WRITTEN EXERCISE: The lines from the top of the material below through the line containing "return (d.x*c + d.y*s, -d.x*s + d.y*c)" are to be printed exactly, with pictures omitted.

STORED DATA:
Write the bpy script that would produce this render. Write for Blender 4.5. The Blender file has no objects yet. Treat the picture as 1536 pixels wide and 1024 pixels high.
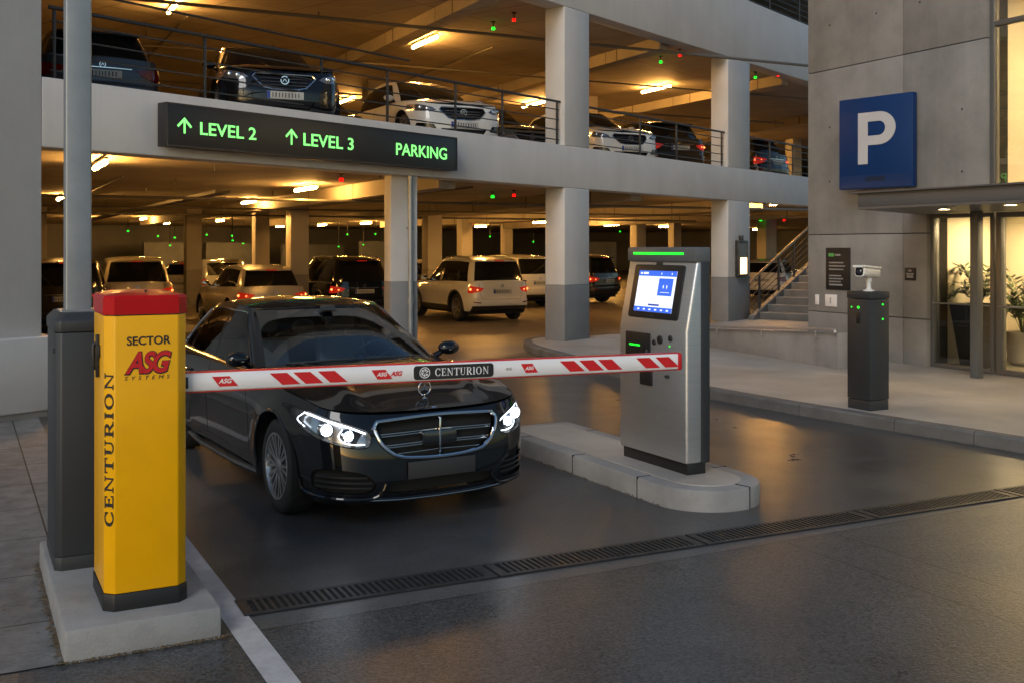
import bpy, bmesh, math, random
from mathutils import Vector, Matrix
from mathutils.bvhtree import BVHTree
R = math.radians
random.seed(7)
SC = bpy.context.scene
COL = SC.collection
F, HZ, EYE, CXP = 1570.0, 372.0, 1.9, 768.0
TH = R(27.8)                     # lane frame: x' = across the lane, y' = along it, away
FA = R(51.5)                     # facade frame: x' along the facade, y' into the garage
FO = Vector((1.0, 19.9, 0))

def G(px, py, z=0.0):
    """the point at height z that stands at this spot of the photograph"""
    Y = F * (EYE - z) / (py - HZ)
    return Vector(((px - CXP) / F * Y, Y, z))
def lane(a, b, z=0.0):
    return Vector((a*math.cos(TH) - b*math.sin(TH), a*math.sin(TH) + b*math.cos(TH), z))
def fac(x, y, z=0.0):
    return Vector((FO.x + x*math.cos(FA) - y*math.sin(FA), FO.y + x*math.sin(FA) + y*math.cos(FA), z))
def to_fac(p):
    d = p - FO; c, s = math.cos(FA), math.sin(FA)
    return (d.x*c + d.y*s, -d.x*s + d.y*c)

# ------------------------------------------------------------------ objects
def tag(o, label=None, cat=None, group=None, kind=None):
    if label: o['label'] = label
    if cat: o['category'] = cat
    if group: o['group'] = group
    if kind: o['kind'] = kind
    return o
def thing(name, label, cat, loc=(0, 0, 0), rz=0.0, group=None):
    o = bpy.data.objects.new(name, None); COL.objects.link(o)
    o.location = loc; o.rotation_euler = (0, 0, rz); o.empty_display_size = .2
    return tag(o, label, cat, group)
def kids(o): return [c for c in bpy.data.objects if c.parent == o]
KIDS = {}
def link(name, me, mat, parent=None):
    o = bpy.data.objects.new(name, me); COL.objects.link(o)
    if mat is not None and len(me.materials) == 0: me.materials.append(mat)
    if parent is not None:
        o.parent = parent; KIDS.setdefault(parent.name, []).append(o)
    return o
def copy_tree(o, parent=None):
    c = o.copy(); COL.objects.link(c)
    if parent is not None:
        c.parent = parent; KIDS.setdefault(parent.name, []).append(c)
    for ch in list(KIDS.get(o.name, [])): copy_tree(ch, c)
    return c

def circ(r, n, ph=0.0):
    return [(r*math.cos(2*math.pi*i/n+ph), r*math.sin(2*math.pi*i/n+ph)) for i in range(n)]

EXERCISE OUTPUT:
Write the bpy script that would produce this render. Write for Blender 4.5. The Blender file has no objects yet. Treat the picture as 1536 pixels wide and 1024 pixels high.
import bpy, bmesh, math, random
from mathutils import Vector, Matrix
from mathutils.bvhtree import BVHTree
R = math.radians
random.seed(7)
SC = bpy.context.scene
COL = SC.collection
F, HZ, EYE, CXP = 1570.0, 372.0, 1.9, 768.0
TH = R(27.8)                     # lane frame: x' = across the lane, y' = along it, away
FA = R(51.5)                     # facade frame: x' along the facade, y' into the garage
FO = Vector((1.0, 19.9, 0))

def G(px, py, z=0.0):
    """the point at height z that stands at this spot of the photograph"""
    Y = F * (EYE - z) / (py - HZ)
    return Vector(((px - CXP) / F * Y, Y, z))
def lane(a, b, z=0.0):
    return Vector((a*math.cos(TH) - b*math.sin(TH), a*math.sin(TH) + b*math.cos(TH), z))
def fac(x, y, z=0.0):
    return Vector((FO.x + x*math.cos(FA) - y*math.sin(FA), FO.y + x*math.sin(FA) + y*math.cos(FA), z))
def to_fac(p):
    d = p - FO; c, s = math.cos(FA), math.sin(FA)
    return (d.x*c + d.y*s, -d.x*s + d.y*c)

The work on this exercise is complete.